Bitcoin’s 14-day Relative Strength Index (RSI) has fallen below 30 for only the third time in its history, signaling potential oversold conditions. This development, noted by checkonchain, comes as Bitcoin trades around $66,000, having experienced a significant decline of over 50% since its peak in October.
The RSI, a widely used indicator for assessing asset momentum, measures the speed and magnitude of recent price movements. It produces readings between 0 and 100, with values above 70 typically indicating overbought conditions, while those below 30 suggest oversold conditions. The last time Bitcoin’s RSI reached 100 was in December 2024, when the cryptocurrency first surpassed the $100,000 mark.
Historically, prior instances of the RSI dipping below 30 have marked significant market bottoms. For example, in January 2015, the RSI fell to approximately 28 while Bitcoin’s price hovered near $200. This was followed by an eight-month consolidation period before a sustained recovery began. Similarly, in December 2018, the RSI dipped below 30 around the $3,500 mark, leading to three months of sideways trading before a price breakout.

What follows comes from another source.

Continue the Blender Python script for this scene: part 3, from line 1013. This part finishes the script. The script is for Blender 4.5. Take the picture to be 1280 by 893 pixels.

Currently, market sentiment remains cautious, with the Crypto Fear & Greed Index indicating a state of ‘fear’ or ‘extreme fear’ for much of the past month. Bitcoin’s price has briefly approached the $60,000 level, a threshold that historical trends suggest could lead to consolidation before the next upward movement.
In related market activity, both Bitcoin and Ether have seen slight increases, although altcoins have lagged behind in a low-volatility trading environment. As of now, BTC is trading near $67,000 and ETH around $1,970. The derivatives market shows signs of stabilization, with open interest at $15.38 billion and positive funding rates. However, the market remains fragile, as evidenced by $218 million in liquidations and 97 of the top 100 tokens trading in the red.
Bitcoin's recent drop in its 14-day RSI below 30 suggests potential market consolidation around the $60,000 mark. Historical patterns indicate that similar conditions have previously led to significant price recoveries after periods of consolidation.